▶ **STORED RECORDS**
## BEGIN

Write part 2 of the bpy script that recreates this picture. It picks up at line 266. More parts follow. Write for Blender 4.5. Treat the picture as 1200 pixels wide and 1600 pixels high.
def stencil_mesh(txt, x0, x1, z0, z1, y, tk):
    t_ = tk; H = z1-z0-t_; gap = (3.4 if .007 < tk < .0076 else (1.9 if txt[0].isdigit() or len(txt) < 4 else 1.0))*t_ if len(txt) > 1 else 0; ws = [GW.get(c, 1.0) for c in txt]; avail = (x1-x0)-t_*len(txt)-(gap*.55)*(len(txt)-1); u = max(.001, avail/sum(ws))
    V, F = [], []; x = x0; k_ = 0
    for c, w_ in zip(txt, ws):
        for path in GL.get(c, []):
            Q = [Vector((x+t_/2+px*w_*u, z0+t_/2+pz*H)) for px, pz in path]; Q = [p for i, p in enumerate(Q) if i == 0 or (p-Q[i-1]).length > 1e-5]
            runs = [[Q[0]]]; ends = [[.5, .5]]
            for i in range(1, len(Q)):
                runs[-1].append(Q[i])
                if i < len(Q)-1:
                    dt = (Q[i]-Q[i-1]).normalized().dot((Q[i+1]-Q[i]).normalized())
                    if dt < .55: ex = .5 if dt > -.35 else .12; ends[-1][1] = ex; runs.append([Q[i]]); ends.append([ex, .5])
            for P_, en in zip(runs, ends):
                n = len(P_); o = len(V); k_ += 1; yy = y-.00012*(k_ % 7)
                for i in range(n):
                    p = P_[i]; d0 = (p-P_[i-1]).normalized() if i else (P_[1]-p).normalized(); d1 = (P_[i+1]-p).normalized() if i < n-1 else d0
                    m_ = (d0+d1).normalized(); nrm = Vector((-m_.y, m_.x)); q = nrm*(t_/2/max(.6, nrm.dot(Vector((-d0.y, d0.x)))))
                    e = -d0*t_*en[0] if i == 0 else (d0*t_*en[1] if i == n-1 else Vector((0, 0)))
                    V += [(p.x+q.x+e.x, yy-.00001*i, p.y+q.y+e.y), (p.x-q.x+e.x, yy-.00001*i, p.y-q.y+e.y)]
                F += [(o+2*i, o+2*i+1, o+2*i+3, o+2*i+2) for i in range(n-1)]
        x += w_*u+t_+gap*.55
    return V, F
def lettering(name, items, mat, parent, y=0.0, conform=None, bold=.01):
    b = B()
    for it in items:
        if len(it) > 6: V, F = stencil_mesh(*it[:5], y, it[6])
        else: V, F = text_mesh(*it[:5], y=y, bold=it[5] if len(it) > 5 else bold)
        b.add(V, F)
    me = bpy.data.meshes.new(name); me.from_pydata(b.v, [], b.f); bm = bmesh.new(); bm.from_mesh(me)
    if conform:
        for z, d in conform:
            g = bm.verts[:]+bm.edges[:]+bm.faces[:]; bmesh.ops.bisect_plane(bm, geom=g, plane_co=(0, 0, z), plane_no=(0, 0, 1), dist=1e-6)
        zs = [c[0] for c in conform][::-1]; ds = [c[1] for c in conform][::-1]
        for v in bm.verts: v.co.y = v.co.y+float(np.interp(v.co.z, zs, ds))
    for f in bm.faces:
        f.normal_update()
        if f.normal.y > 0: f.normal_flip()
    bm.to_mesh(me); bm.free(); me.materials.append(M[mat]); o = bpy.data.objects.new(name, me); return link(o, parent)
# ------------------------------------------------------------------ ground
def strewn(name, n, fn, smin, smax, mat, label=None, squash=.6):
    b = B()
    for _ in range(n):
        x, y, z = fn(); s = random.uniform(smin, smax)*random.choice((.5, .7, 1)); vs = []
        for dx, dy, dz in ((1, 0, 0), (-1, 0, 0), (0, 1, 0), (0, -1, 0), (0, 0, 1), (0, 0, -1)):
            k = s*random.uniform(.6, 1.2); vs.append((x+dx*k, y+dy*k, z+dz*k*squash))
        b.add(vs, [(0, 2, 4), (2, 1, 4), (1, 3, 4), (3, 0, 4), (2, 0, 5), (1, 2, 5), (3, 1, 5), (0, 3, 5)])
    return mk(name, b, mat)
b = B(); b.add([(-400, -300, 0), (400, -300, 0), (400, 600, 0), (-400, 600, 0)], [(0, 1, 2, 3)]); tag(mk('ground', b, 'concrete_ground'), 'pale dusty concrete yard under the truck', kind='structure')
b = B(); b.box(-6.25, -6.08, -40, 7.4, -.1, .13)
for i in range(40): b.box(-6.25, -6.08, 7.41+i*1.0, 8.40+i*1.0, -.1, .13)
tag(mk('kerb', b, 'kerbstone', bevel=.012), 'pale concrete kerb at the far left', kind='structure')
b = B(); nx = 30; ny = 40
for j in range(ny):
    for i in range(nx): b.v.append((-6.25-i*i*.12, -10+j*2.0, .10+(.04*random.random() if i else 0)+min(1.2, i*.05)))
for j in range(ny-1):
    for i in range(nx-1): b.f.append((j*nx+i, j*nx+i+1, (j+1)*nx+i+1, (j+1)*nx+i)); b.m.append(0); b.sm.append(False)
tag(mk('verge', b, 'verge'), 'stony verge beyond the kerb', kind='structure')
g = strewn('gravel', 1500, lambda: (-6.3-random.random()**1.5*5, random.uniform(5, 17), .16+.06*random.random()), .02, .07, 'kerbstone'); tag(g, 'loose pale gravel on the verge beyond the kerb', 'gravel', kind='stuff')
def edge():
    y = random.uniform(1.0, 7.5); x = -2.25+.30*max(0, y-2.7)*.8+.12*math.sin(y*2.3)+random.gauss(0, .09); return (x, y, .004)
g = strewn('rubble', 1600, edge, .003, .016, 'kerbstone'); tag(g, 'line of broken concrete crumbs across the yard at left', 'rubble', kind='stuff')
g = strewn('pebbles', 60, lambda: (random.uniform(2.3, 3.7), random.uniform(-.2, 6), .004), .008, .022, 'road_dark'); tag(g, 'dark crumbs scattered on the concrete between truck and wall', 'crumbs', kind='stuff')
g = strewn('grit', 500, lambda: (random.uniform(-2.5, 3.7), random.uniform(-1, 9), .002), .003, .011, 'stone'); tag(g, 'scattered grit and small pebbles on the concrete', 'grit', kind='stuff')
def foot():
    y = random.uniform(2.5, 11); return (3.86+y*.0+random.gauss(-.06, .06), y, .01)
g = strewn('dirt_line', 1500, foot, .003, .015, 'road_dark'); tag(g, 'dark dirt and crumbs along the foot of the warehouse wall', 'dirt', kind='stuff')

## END
## BEGIN

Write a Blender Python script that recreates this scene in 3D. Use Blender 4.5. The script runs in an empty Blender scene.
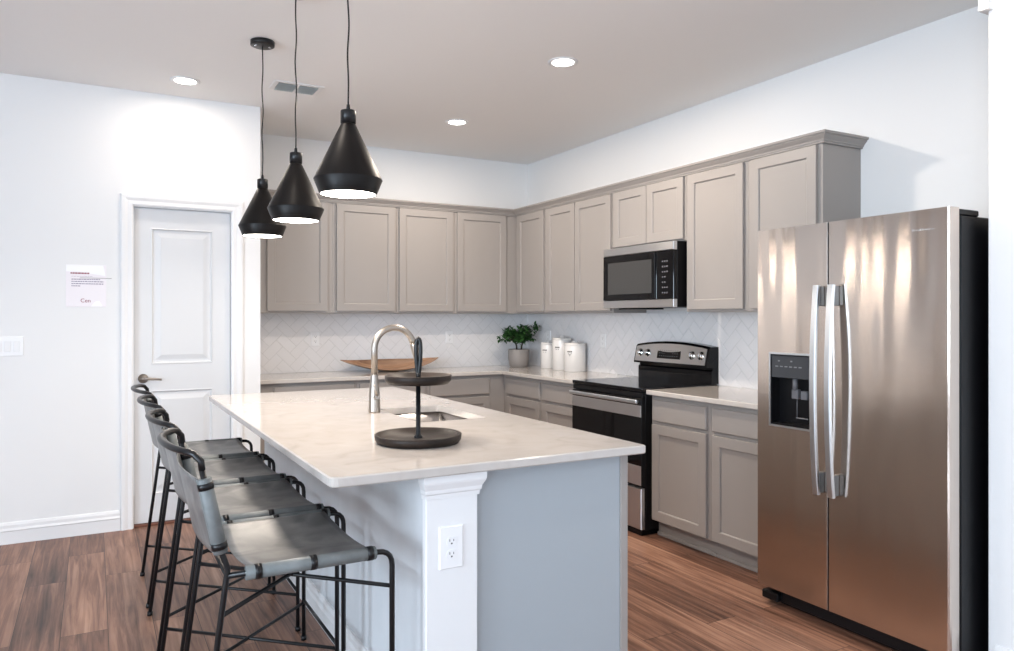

## END

▶ **REQUEST**
Which lines contain "structure"? Copy each of them out.

▶ **RESULT OF THIS EXERCISE**
b = B(); b.add([(-400, -300, 0), (400, -300, 0), (400, 600, 0), (-400, 600, 0)], [(0, 1, 2, 3)]); tag(mk('ground', b, 'concrete_ground'), 'pale dusty concrete yard under the truck', kind='structure')
tag(mk('kerb', b, 'kerbstone', bevel=.012), 'pale concrete kerb at the far left', kind='structure')
tag(mk('verge', b, 'verge'), 'stony verge beyond the kerb', kind='structure')